I have always felt the magic in academia. The first whispers of The Fox Hunt began when I was studying at Cambridge University. Oh, I loved everything there. The shadow-bound libraries. The cloisters and secret gardens. The history whispering from every stone.
But elite institutions are built on exclusion as well as beauty. So, alongside my love, I was left with questions. About class. About who moves easily through these spaces. About how power reproduces itself, quietly and efficiently, in rooms lined with portraits of men who look very much alike.
Because universities like Oxford or Cambridge have historically been the training grounds of the nation’s most powerful men. Years later, a friend told me a story about some of them. In the shadow of Oxford University, they had held a human fox hunt. The male students styled themselves as hunters, chasing female students as foxes through the city. The image struck hard, and stayed: young men casting themselves as hunters, and women as prey. In a world already shaped by inherited privilege, it seemed a small step to imagine such rituals being tied to something darker and more literal. And I began writing.
Elitism, privilege, wealth. They are all systems we can’t see, channeling power. Another word for that, I realised, might be…magic.
And so I found myself imagining a university still thick with old magics and ancient privileges. A young woman who stumbles onto a secret society of powerful young men. Who discovers, lurking behind centuries of wealth and influence, a bargain that requires a sacrifice to work. But this heroine would refuse to be crushed between the jaws of that system. She would not remain prey. She would hunt.
Building the magical world of The Fox Hunt grew naturally from this setting. Ancient universities already feel uncanny at times. I remember walking through the courts of Cambridge at dusk and half convincing myself I could hear whispers in the walls. The echoes of a world beyond reach. It did not take much to imagine that magic might be stitched into the stone itself. And I wanted the magic in The Fox Hunt to feel like that: as though it had always been there, humming quietly beneath the stone floors.
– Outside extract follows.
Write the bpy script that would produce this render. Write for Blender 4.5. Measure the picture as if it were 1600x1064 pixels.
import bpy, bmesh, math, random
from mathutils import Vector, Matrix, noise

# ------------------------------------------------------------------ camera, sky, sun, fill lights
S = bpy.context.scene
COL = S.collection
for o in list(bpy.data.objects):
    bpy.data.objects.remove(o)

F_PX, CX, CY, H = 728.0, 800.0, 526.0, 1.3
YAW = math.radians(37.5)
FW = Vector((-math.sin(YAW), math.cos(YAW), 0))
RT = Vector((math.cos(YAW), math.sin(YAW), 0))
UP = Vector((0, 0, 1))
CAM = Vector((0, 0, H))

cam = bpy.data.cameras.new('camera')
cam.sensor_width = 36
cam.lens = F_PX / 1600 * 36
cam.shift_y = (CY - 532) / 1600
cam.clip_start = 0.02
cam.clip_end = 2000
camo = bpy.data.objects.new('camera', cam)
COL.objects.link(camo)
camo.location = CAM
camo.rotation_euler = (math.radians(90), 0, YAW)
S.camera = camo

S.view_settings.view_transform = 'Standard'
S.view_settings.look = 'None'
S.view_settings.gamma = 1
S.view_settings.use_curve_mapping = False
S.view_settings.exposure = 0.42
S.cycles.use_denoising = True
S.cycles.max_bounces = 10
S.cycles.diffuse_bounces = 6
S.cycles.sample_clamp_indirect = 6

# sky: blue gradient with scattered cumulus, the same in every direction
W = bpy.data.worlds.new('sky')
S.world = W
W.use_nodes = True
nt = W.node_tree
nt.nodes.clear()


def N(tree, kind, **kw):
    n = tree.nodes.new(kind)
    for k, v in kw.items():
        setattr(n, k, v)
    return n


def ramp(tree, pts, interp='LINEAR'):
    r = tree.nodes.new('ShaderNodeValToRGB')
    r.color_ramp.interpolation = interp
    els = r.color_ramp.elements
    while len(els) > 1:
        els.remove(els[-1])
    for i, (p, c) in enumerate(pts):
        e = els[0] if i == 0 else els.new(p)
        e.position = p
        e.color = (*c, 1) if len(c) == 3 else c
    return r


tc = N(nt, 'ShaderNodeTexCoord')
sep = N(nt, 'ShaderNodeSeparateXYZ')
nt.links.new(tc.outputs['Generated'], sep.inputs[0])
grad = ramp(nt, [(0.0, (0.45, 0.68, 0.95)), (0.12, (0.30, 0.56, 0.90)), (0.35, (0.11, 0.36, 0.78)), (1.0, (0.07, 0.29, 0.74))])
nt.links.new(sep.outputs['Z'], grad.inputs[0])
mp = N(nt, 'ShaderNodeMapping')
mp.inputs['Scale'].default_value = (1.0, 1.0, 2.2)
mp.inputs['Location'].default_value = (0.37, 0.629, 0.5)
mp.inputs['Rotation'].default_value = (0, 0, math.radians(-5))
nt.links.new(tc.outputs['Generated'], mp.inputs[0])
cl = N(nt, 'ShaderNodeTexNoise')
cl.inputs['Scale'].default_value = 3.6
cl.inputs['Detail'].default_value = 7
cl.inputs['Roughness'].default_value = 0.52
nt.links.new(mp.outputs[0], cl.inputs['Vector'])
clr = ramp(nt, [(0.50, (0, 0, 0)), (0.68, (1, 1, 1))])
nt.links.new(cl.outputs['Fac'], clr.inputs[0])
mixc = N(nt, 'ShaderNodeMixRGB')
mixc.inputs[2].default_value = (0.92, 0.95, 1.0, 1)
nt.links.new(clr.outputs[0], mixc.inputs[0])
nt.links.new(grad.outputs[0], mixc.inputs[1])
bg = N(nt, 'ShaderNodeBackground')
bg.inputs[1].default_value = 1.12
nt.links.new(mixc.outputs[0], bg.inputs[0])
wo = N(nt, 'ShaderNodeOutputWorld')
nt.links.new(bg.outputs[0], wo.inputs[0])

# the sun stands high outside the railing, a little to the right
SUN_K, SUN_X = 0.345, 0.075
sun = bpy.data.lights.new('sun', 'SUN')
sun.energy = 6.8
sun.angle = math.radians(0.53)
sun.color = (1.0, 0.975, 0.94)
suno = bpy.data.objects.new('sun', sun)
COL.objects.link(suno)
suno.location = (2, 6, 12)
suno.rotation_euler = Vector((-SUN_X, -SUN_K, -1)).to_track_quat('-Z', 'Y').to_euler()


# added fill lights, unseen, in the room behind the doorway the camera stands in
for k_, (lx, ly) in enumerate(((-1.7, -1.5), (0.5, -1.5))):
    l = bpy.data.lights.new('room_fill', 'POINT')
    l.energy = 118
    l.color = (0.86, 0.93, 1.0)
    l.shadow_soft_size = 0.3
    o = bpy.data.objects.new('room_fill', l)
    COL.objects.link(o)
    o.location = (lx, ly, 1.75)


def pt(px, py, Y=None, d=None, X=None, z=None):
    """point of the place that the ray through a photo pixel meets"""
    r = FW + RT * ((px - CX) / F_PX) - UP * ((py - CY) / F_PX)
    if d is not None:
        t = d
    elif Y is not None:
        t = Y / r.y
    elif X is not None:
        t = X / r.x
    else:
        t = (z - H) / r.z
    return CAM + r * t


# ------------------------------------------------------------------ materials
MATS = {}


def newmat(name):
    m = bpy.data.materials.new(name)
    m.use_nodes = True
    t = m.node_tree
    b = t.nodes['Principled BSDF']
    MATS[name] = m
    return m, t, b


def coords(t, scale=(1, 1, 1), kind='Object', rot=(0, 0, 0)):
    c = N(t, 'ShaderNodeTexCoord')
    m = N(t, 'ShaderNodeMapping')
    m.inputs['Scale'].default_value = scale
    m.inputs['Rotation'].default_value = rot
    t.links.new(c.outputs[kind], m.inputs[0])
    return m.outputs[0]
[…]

And I wanted it to transform my heroine, to lead her into a world that glittered with enchantment and menace. In writing Emma, I loved exploring how a young woman might grow into her own power. How she might discover that however small she once felt, her actions can alter the world around her.
At heart, The Fox Hunt is my attempt to bottle that sense of stepping into the beautiful and unfamiliar. To invite readers into cloisters and candlelight, into whispering libraries and secret rituals, and to let them feel that same shiver of possibility. The sense that somewhere, just out of sight, there is always more magic than we think in the world. And there are always women brave enough to claim it.